- TO DO: Write out again, unaltered, the lines from the start through the line containing "M_tw, bold=0.004, cap=5.5)".

- INFORMATION SUPPLIED:
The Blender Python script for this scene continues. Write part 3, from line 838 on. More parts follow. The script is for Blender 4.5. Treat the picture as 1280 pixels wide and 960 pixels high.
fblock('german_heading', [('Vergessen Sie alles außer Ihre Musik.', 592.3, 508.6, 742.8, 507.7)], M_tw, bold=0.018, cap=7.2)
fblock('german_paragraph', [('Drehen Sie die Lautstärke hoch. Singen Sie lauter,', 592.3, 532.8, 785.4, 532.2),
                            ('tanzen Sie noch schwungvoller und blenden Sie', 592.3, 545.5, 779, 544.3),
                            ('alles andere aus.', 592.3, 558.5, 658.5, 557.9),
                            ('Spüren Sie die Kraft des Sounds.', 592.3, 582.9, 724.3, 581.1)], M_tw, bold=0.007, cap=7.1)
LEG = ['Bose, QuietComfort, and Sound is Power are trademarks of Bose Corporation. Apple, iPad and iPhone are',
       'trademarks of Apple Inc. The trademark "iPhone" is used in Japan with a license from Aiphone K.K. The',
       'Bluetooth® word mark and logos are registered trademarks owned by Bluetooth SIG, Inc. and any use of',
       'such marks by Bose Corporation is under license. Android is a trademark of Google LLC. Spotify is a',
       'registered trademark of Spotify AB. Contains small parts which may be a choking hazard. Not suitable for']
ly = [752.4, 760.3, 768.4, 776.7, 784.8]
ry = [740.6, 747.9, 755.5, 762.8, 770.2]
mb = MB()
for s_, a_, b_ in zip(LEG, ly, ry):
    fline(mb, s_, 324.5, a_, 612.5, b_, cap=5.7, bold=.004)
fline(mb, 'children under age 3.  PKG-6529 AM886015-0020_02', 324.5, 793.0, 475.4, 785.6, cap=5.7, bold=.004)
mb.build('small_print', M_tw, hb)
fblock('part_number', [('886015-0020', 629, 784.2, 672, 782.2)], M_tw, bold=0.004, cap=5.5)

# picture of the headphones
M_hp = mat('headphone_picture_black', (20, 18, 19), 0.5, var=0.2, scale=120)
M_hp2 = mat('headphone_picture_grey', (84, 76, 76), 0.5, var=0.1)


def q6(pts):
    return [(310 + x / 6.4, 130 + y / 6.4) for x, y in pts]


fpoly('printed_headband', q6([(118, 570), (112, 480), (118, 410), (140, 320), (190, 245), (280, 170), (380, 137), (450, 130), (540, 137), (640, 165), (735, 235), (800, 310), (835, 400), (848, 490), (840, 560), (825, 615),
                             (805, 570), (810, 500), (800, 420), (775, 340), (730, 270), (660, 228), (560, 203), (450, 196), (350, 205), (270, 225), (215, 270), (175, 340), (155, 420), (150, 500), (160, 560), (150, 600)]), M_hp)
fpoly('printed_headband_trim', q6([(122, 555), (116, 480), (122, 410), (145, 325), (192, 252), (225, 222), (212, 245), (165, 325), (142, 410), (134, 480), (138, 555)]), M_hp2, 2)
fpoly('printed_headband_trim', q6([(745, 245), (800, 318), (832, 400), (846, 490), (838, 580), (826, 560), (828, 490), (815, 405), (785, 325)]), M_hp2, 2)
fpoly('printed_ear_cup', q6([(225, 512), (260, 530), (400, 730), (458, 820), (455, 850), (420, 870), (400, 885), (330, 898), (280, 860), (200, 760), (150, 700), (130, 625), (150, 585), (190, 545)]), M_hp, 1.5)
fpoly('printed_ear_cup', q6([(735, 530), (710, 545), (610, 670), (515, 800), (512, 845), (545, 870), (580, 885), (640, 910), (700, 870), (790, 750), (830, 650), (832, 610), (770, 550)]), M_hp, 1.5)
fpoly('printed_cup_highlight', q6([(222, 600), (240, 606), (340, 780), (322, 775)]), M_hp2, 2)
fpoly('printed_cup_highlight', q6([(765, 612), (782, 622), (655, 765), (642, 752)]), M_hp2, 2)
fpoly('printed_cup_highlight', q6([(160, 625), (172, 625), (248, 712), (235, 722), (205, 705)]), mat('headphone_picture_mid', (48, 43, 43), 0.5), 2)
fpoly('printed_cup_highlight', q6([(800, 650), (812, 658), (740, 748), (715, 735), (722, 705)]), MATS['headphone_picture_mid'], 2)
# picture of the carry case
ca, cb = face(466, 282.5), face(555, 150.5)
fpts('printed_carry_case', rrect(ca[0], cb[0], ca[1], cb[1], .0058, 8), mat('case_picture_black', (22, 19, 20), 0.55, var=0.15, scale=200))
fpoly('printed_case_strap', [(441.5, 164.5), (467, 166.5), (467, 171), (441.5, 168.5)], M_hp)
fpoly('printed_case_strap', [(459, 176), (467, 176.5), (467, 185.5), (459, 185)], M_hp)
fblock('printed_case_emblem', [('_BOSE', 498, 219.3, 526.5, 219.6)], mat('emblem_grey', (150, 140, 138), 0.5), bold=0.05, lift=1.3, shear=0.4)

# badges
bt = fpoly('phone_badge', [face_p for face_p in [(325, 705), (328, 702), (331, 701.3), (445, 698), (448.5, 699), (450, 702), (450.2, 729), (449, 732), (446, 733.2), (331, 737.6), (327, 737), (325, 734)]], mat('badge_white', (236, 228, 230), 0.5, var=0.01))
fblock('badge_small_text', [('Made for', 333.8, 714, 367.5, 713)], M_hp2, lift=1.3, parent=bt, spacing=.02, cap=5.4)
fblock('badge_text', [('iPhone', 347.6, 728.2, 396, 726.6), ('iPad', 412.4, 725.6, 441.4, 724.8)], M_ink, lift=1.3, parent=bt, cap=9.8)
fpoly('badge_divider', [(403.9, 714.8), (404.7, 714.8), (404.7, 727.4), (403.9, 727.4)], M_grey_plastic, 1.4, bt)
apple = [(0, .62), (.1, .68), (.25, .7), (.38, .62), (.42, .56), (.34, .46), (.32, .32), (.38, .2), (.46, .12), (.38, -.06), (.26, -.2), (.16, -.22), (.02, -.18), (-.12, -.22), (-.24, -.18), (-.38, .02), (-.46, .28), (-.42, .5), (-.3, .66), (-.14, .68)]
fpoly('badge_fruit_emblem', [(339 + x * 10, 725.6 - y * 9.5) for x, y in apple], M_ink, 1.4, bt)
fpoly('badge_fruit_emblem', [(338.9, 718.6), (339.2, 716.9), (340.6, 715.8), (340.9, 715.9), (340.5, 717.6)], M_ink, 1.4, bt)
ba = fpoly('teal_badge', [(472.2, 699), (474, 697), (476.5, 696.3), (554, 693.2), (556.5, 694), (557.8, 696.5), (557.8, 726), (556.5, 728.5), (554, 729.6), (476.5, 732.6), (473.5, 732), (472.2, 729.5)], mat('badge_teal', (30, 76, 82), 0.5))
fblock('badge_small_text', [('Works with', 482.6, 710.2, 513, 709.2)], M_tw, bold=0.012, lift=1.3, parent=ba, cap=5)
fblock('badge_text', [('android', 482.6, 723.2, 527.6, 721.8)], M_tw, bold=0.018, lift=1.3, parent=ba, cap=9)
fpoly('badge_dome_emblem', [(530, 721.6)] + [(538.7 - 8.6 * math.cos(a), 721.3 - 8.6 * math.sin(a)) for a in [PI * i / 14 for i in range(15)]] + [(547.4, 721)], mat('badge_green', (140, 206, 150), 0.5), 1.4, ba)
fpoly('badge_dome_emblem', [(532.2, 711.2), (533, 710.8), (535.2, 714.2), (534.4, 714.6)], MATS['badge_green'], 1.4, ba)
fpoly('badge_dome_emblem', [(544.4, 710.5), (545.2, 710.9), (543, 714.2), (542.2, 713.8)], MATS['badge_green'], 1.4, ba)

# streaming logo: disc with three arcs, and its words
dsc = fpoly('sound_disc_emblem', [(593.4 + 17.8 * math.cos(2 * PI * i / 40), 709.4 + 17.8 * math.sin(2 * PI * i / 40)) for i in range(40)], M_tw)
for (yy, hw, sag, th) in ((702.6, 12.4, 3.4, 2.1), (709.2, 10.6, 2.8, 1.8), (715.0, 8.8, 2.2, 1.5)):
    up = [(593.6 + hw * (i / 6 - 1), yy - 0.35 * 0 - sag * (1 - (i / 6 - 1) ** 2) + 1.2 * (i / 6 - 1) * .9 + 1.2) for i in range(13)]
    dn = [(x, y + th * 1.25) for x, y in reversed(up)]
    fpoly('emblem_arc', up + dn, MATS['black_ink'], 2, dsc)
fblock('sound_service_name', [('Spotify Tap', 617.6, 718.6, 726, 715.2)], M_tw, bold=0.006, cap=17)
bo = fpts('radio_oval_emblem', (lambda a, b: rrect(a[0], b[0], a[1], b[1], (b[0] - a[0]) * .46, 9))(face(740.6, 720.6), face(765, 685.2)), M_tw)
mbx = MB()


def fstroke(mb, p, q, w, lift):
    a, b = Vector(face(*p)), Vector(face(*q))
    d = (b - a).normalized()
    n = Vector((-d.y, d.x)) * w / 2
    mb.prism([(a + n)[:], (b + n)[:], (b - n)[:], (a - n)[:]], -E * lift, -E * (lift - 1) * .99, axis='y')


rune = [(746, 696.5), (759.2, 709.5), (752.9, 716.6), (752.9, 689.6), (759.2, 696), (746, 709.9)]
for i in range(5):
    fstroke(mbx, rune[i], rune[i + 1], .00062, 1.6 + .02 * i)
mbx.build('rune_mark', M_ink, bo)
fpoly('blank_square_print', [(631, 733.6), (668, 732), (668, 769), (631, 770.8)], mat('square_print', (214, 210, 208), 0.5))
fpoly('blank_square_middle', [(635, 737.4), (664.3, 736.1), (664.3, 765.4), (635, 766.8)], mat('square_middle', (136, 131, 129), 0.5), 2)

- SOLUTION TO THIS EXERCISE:
The Blender Python script for this scene continues. Write part 3, from line 838 on. More parts follow. The script is for Blender 4.5. Treat the picture as 1280 pixels wide and 960 pixels high.
fblock('german_heading', [('Vergessen Sie alles außer Ihre Musik.', 592.3, 508.6, 742.8, 507.7)], M_tw, bold=0.018, cap=7.2)
fblock('german_paragraph', [('Drehen Sie die Lautstärke hoch. Singen Sie lauter,', 592.3, 532.8, 785.4, 532.2),
                            ('tanzen Sie noch schwungvoller und blenden Sie', 592.3, 545.5, 779, 544.3),
                            ('alles andere aus.', 592.3, 558.5, 658.5, 557.9),
                            ('Spüren Sie die Kraft des Sounds.', 592.3, 582.9, 724.3, 581.1)], M_tw, bold=0.007, cap=7.1)
LEG = ['Bose, QuietComfort, and Sound is Power are trademarks of Bose Corporation. Apple, iPad and iPhone are',
       'trademarks of Apple Inc. The trademark "iPhone" is used in Japan with a license from Aiphone K.K. The',
       'Bluetooth® word mark and logos are registered trademarks owned by Bluetooth SIG, Inc. and any use of',
       'such marks by Bose Corporation is under license. Android is a trademark of Google LLC. Spotify is a',
       'registered trademark of Spotify AB. Contains small parts which may be a choking hazard. Not suitable for']
ly = [752.4, 760.3, 768.4, 776.7, 784.8]
ry = [740.6, 747.9, 755.5, 762.8, 770.2]
mb = MB()
for s_, a_, b_ in zip(LEG, ly, ry):
    fline(mb, s_, 324.5, a_, 612.5, b_, cap=5.7, bold=.004)
fline(mb, 'children under age 3.  PKG-6529 AM886015-0020_02', 324.5, 793.0, 475.4, 785.6, cap=5.7, bold=.004)
mb.build('small_print', M_tw, hb)
fblock('part_number', [('886015-0020', 629, 784.2, 672, 782.2)], M_tw, bold=0.004, cap=5.5)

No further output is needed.